I released my main parachute and felt it flutter off of my back and into the sky. I was thrust back into free fall, approaching terminal velocity.

I tugged at my reserve handle and returned to the arch position with my arms out, to increase the chances that my reserve canopy would come out straight and soft. It did not come out. I continued racing toward the ground. 1,100 feet. 7 seconds from death. And still, I was calm. "This will not be your death," he whispered.

I felt no fear. My monster absorbed it all, a willing pincushion for my terror. "I’ll take care of that, you get that reserve out," he said.

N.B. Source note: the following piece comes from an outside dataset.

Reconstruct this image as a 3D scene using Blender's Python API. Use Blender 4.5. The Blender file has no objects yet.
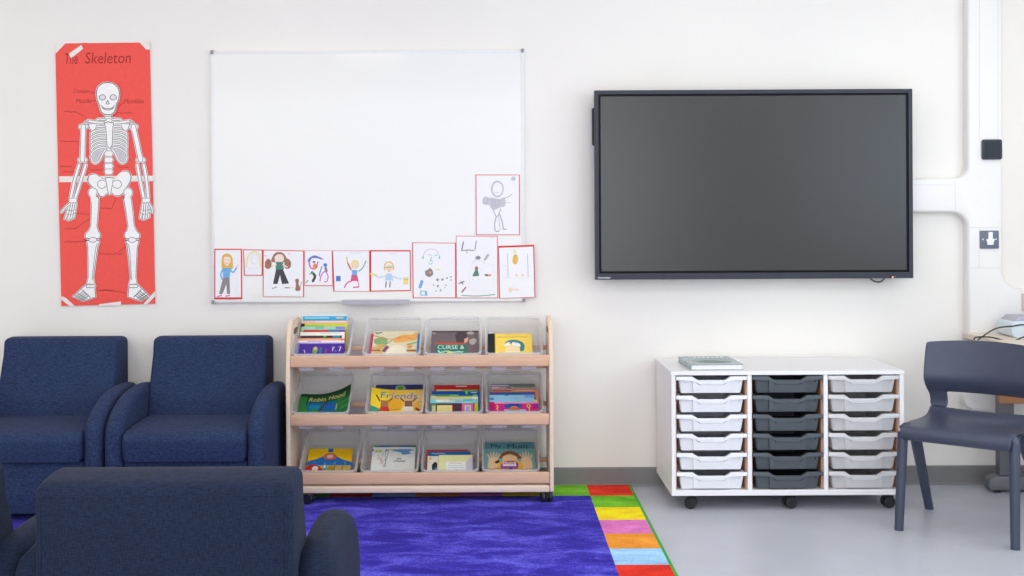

I was wearing gear cut for men and could not see whether I had pulled the handle or whether the handle was dangling under my left boob, still attached. If I had pulled it all the way the first time, then I was out of options; if it was still there, I could pull it again, harder. I reached for it , patting around my rib cage. THERE IT WAS! It was still hanging, partially nestled into my gear. I still had hope.

I ripped at it as hard as I could. Pop, swoosh, and there it was, a beautiful red parachute flying softly overhead. I glanced at the altimeter on my left arm: 800 feet, 200 feet late for my usual landing pattern but I could make it work. The world became so suddenly quiet that I allowed myself a moment of peace and a quivering deep breath before beginning my pattern. I stared up in gladness at the canopy above me, strong and stable, carrying me softly to the ground. I landed gently on my feet with no fanfare. My monster embraced me, told me he loved me, gazed at me with glad eyes, and whisked himself away.

I sank to my knees, already missing his strength.